# Aim of the exercise:
Restate, word for word, every line of the data.
Start
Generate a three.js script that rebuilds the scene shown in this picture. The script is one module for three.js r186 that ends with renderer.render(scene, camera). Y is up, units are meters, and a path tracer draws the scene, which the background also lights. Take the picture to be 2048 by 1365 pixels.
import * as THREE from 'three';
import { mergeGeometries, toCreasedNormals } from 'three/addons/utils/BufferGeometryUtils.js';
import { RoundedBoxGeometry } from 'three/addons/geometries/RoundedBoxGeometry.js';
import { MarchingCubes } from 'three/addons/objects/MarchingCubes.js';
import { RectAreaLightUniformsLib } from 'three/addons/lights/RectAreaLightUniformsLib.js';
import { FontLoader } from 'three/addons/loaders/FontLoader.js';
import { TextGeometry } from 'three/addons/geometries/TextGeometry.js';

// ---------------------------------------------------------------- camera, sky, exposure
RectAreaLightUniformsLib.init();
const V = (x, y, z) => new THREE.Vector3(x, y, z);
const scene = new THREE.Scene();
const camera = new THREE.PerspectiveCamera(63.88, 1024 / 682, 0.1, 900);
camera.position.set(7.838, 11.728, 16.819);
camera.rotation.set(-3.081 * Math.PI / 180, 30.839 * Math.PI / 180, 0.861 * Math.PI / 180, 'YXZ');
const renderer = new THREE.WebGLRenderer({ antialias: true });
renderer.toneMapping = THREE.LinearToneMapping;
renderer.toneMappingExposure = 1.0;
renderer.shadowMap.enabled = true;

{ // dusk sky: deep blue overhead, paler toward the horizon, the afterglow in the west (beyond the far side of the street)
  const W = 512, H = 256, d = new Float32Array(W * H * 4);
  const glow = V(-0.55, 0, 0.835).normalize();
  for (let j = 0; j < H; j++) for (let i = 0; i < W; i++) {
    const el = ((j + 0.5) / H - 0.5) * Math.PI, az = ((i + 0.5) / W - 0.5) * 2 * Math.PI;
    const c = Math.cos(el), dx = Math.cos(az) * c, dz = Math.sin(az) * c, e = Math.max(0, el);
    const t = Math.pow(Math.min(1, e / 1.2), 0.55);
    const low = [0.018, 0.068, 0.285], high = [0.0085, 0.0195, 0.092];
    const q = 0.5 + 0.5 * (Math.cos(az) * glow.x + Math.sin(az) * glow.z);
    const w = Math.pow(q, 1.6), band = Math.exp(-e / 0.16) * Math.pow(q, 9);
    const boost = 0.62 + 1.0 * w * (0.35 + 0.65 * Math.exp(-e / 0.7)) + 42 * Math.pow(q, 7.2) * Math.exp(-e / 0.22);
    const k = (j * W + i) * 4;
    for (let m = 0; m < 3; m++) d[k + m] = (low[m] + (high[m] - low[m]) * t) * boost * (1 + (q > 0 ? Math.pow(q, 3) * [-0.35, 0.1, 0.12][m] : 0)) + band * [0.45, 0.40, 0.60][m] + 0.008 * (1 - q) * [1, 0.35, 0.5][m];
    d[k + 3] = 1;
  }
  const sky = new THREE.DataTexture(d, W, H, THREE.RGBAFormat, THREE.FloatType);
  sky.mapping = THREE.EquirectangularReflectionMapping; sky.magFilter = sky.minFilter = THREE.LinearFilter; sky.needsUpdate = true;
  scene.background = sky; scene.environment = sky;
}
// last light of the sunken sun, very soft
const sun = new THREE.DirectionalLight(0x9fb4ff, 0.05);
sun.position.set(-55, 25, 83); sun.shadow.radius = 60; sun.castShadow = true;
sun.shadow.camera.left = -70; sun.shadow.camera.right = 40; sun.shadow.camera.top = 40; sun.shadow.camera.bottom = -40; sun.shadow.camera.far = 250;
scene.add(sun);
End
# The result:
Generate a three.js script that rebuilds the scene shown in this picture. The script is one module for three.js r186 that ends with renderer.render(scene, camera). Y is up, units are meters, and a path tracer draws the scene, which the background also lights. Take the picture to be 2048 by 1365 pixels.
import * as THREE from 'three';
import { mergeGeometries, toCreasedNormals } from 'three/addons/utils/BufferGeometryUtils.js';
import { RoundedBoxGeometry } from 'three/addons/geometries/RoundedBoxGeometry.js';
import { MarchingCubes } from 'three/addons/objects/MarchingCubes.js';
import { RectAreaLightUniformsLib } from 'three/addons/lights/RectAreaLightUniformsLib.js';
import { FontLoader } from 'three/addons/loaders/FontLoader.js';
import { TextGeometry } from 'three/addons/geometries/TextGeometry.js';

// ---------------------------------------------------------------- camera, sky, exposure
RectAreaLightUniformsLib.init();
const V = (x, y, z) => new THREE.Vector3(x, y, z);
const scene = new THREE.Scene();
const camera = new THREE.PerspectiveCamera(63.88, 1024 / 682, 0.1, 900);
camera.position.set(7.838, 11.728, 16.819);
camera.rotation.set(-3.081 * Math.PI / 180, 30.839 * Math.PI / 180, 0.861 * Math.PI / 180, 'YXZ');
const renderer = new THREE.WebGLRenderer({ antialias: true });
renderer.toneMapping = THREE.LinearToneMapping;
renderer.toneMappingExposure = 1.0;
renderer.shadowMap.enabled = true;

{ // dusk sky: deep blue overhead, paler toward the horizon, the afterglow in the west (beyond the far side of the street)
  const W = 512, H = 256, d = new Float32Array(W * H * 4);
  const glow = V(-0.55, 0, 0.835).normalize();
  for (let j = 0; j < H; j++) for (let i = 0; i < W; i++) {
    const el = ((j + 0.5) / H - 0.5) * Math.PI, az = ((i + 0.5) / W - 0.5) * 2 * Math.PI;
    const c = Math.cos(el), dx = Math.cos(az) * c, dz = Math.sin(az) * c, e = Math.max(0, el);
    const t = Math.pow(Math.min(1, e / 1.2), 0.55);
    const low = [0.018, 0.068, 0.285], high = [0.0085, 0.0195, 0.092];
    const q = 0.5 + 0.5 * (Math.cos(az) * glow.x + Math.sin(az) * glow.z);
    const w = Math.pow(q, 1.6), band = Math.exp(-e / 0.16) * Math.pow(q, 9);
    const boost = 0.62 + 1.0 * w * (0.35 + 0.65 * Math.exp(-e / 0.7)) + 42 * Math.pow(q, 7.2) * Math.exp(-e / 0.22);
    const k = (j * W + i) * 4;
    for (let m = 0; m < 3; m++) d[k + m] = (low[m] + (high[m] - low[m]) * t) * boost * (1 + (q > 0 ? Math.pow(q, 3) * [-0.35, 0.1, 0.12][m] : 0)) + band * [0.45, 0.40, 0.60][m] + 0.008 * (1 - q) * [1, 0.35, 0.5][m];
    d[k + 3] = 1;
  }
  const sky = new THREE.DataTexture(d, W, H, THREE.RGBAFormat, THREE.FloatType);
  sky.mapping = THREE.EquirectangularReflectionMapping; sky.magFilter = sky.minFilter = THREE.LinearFilter; sky.needsUpdate = true;
  scene.background = sky; scene.environment = sky;
}
// last light of the sunken sun, very soft
const sun = new THREE.DirectionalLight(0x9fb4ff, 0.05);
sun.position.set(-55, 25, 83); sun.shadow.radius = 60; sun.castShadow = true;
sun.shadow.camera.left = -70; sun.shadow.camera.right = 40; sun.shadow.camera.top = 40; sun.shadow.camera.bottom = -40; sun.shadow.camera.far = 250;
scene.add(sun);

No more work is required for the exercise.